WHAT YOU NEED TO DO -> Transcribe the material exactly. Images do not belong in the copy.

COLLECTED DATA ->
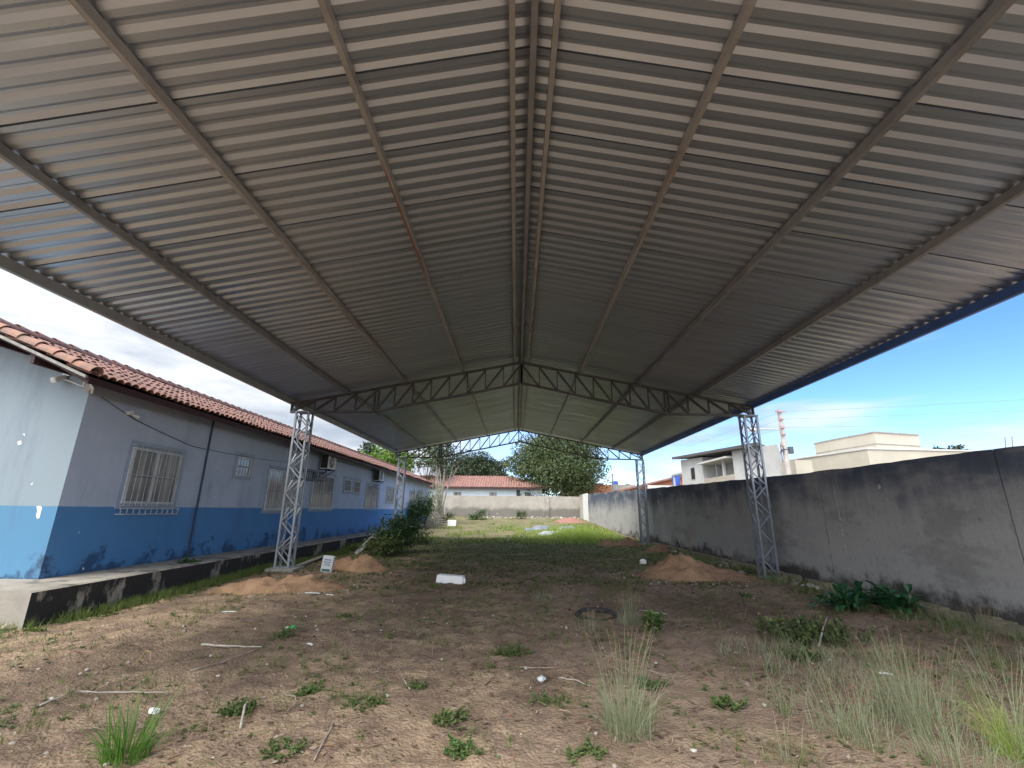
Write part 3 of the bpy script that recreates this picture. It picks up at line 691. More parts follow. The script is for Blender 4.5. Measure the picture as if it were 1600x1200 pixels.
flat_window(e, .0, .55, 3.1, 3.95, 54.57); flat_window(e, -3.2, -2.2, 3.0, 3.65, 54.57, ma=M_glass); flat_window(e, -7.4, -6.4, 3.0, 3.65, 54.57, ma=M_glass)
m = MB(); m.span((1.05, 54.2, 3.25), (1.75, 54.58, 3.62)); o = m.build('air_conditioner_box', M_black, e)
m = MB(); m.span((.93, 54.3, 2.8), (1.0, 54.5, 3.95)); m.build('drainpipe', M_white, e)

# white two-storey house right
e = empty('white_house', (16, 35, 0), 'white two-storey house with dark roof edge and open balcony behind the boundary wall', 'house')
ang = math.atan2(6.0, 0)
HX = 15.0
def P(px, py): return at_x(px, py, HX)
yn, yf = 26.0, 41.6
zt = lambda y_: 5.42+(y_-26)*.052
m = MB(); vs = [(HX, yn, 0), (HX, 31.6, 0), (HX, 31.6, zt(31.6)), (HX, yn, zt(yn))]
m.add(vs+[(HX+3.4, yn+5.6, 0), (HX+3.4, 33, 0), (HX+3.4, 33, zt(31.6)), (HX+3.4, yn+5.6, zt(yn))], [(0, 1, 2, 3), (7, 6, 5, 4), (0, 3, 7, 4), (1, 5, 6, 2), (3, 2, 6, 7)])
vs = [(HX+1.6, 31.6, 0), (HX+1.6, 36.8, 0), (HX+1.6, 36.8, zt(37)), (HX+1.6, 31.6, zt(32))]
m.add(vs+[(x+1.9, y_, z_) for x, y_, z_ in vs], [(0, 1, 2, 3), (7, 6, 5, 4), (3, 2, 6, 7)])
vs = [(HX, 36.8, 0), (HX, yf, 0), (HX, yf, zt(yf)-.1), (HX, 36.8, zt(36.8)-.1)]
m.add(vs+[(x+3.5, y_, z_) for x, y_, z_ in vs], [(0, 1, 2, 3), (7, 6, 5, 4), (0, 3, 7, 4), (1, 5, 6, 2), (3, 2, 6, 7)])
m.span((HX, 31.6, 0), (HX+1.6, 36.8, 3.55))
m.build('wall', M_housewhite, e)
m = MB(); m.span((HX+.0, 31.65, 3.56), (HX+.1, 36.75, 4.15)); m.build('balcony_parapet', M_cream, e)
m = MB(); m.span((HX+.02, 33.2, 4.15), (HX+.18, 33.4, 5.3)); m.span((HX-.45, 31.7, 5.25), (HX+1.6, 36.7, 5.38)); m.span((HX+.1, 34.6, 4.15), (HX+.14, 34.64, 5.25)); m.build('balcony_canopy', M_housewhite, e)
f = MB(); f.span((HX+1.52, 32.2, 3.7), (HX+1.58, 34.0, 5.1)); wv = f.build('window', M_alu, e); f = MB(); f.span((HX+1.49, 32.3, 3.75), (HX+1.51, 33.1, 5.0)); f.build('pane', M_dark, wv); f = MB(); f.span((HX+1.49, 33.15, 3.75), (HX+1.51, 33.9, 5.0)); f.build('pane', mat('teal_glass', (.30, .48, .46), (.25, .42, .42), rough=.3), wv)
f = MB(); f.span((HX-.02, 38.4, 4.2), (HX+.02, 39.4, 5.3)); wv = f.build('window', M_alu, e); f = MB(); f.span((HX-.03, 38.5, 4.25), (HX-.021, 39.3, 5.2)); f.build('pane', M_dark, wv)
m = MB()
vs = []
for y_ in (yn+1.2, yf+.8):
    vs += [(HX-.5, y_, zt(y_)+.02), (HX-.5, y_, zt(y_)+.22), (HX+3.6, y_+(5 if y_ < 30 else 0), zt(y_)+.35), (HX+3.6, y_+(5 if y_ < 30 else 0), zt(y_)+.15)]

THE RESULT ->
Write part 3 of the bpy script that recreates this picture. It picks up at line 691. More parts follow. The script is for Blender 4.5. Measure the picture as if it were 1600x1200 pixels.
flat_window(e, .0, .55, 3.1, 3.95, 54.57); flat_window(e, -3.2, -2.2, 3.0, 3.65, 54.57, ma=M_glass); flat_window(e, -7.4, -6.4, 3.0, 3.65, 54.57, ma=M_glass)
m = MB(); m.span((1.05, 54.2, 3.25), (1.75, 54.58, 3.62)); o = m.build('air_conditioner_box', M_black, e)
m = MB(); m.span((.93, 54.3, 2.8), (1.0, 54.5, 3.95)); m.build('drainpipe', M_white, e)

# white two-storey house right
e = empty('white_house', (16, 35, 0), 'white two-storey house with dark roof edge and open balcony behind the boundary wall', 'house')
ang = math.atan2(6.0, 0)
HX = 15.0
def P(px, py): return at_x(px, py, HX)
yn, yf = 26.0, 41.6
zt = lambda y_: 5.42+(y_-26)*.052
m = MB(); vs = [(HX, yn, 0), (HX, 31.6, 0), (HX, 31.6, zt(31.6)), (HX, yn, zt(yn))]
m.add(vs+[(HX+3.4, yn+5.6, 0), (HX+3.4, 33, 0), (HX+3.4, 33, zt(31.6)), (HX+3.4, yn+5.6, zt(yn))], [(0, 1, 2, 3), (7, 6, 5, 4), (0, 3, 7, 4), (1, 5, 6, 2), (3, 2, 6, 7)])
vs = [(HX+1.6, 31.6, 0), (HX+1.6, 36.8, 0), (HX+1.6, 36.8, zt(37)), (HX+1.6, 31.6, zt(32))]
m.add(vs+[(x+1.9, y_, z_) for x, y_, z_ in vs], [(0, 1, 2, 3), (7, 6, 5, 4), (3, 2, 6, 7)])
vs = [(HX, 36.8, 0), (HX, yf, 0), (HX, yf, zt(yf)-.1), (HX, 36.8, zt(36.8)-.1)]
m.add(vs+[(x+3.5, y_, z_) for x, y_, z_ in vs], [(0, 1, 2, 3), (7, 6, 5, 4), (0, 3, 7, 4), (1, 5, 6, 2), (3, 2, 6, 7)])
m.span((HX, 31.6, 0), (HX+1.6, 36.8, 3.55))
m.build('wall', M_housewhite, e)
m = MB(); m.span((HX+.0, 31.65, 3.56), (HX+.1, 36.75, 4.15)); m.build('balcony_parapet', M_cream, e)
m = MB(); m.span((HX+.02, 33.2, 4.15), (HX+.18, 33.4, 5.3)); m.span((HX-.45, 31.7, 5.25), (HX+1.6, 36.7, 5.38)); m.span((HX+.1, 34.6, 4.15), (HX+.14, 34.64, 5.25)); m.build('balcony_canopy', M_housewhite, e)
f = MB(); f.span((HX+1.52, 32.2, 3.7), (HX+1.58, 34.0, 5.1)); wv = f.build('window', M_alu, e); f = MB(); f.span((HX+1.49, 32.3, 3.75), (HX+1.51, 33.1, 5.0)); f.build('pane', M_dark, wv); f = MB(); f.span((HX+1.49, 33.15, 3.75), (HX+1.51, 33.9, 5.0)); f.build('pane', mat('teal_glass', (.30, .48, .46), (.25, .42, .42), rough=.3), wv)
f = MB(); f.span((HX-.02, 38.4, 4.2), (HX+.02, 39.4, 5.3)); wv = f.build('window', M_alu, e); f = MB(); f.span((HX-.03, 38.5, 4.25), (HX-.021, 39.3, 5.2)); f.build('pane', M_dark, wv)
m = MB()
vs = []
for y_ in (yn+1.2, yf+.8):
    vs += [(HX-.5, y_, zt(y_)+.02), (HX-.5, y_, zt(y_)+.22), (HX+3.6, y_+(5 if y_ < 30 else 0), zt(y_)+.35), (HX+3.6, y_+(5 if y_ < 30 else 0), zt(y_)+.15)]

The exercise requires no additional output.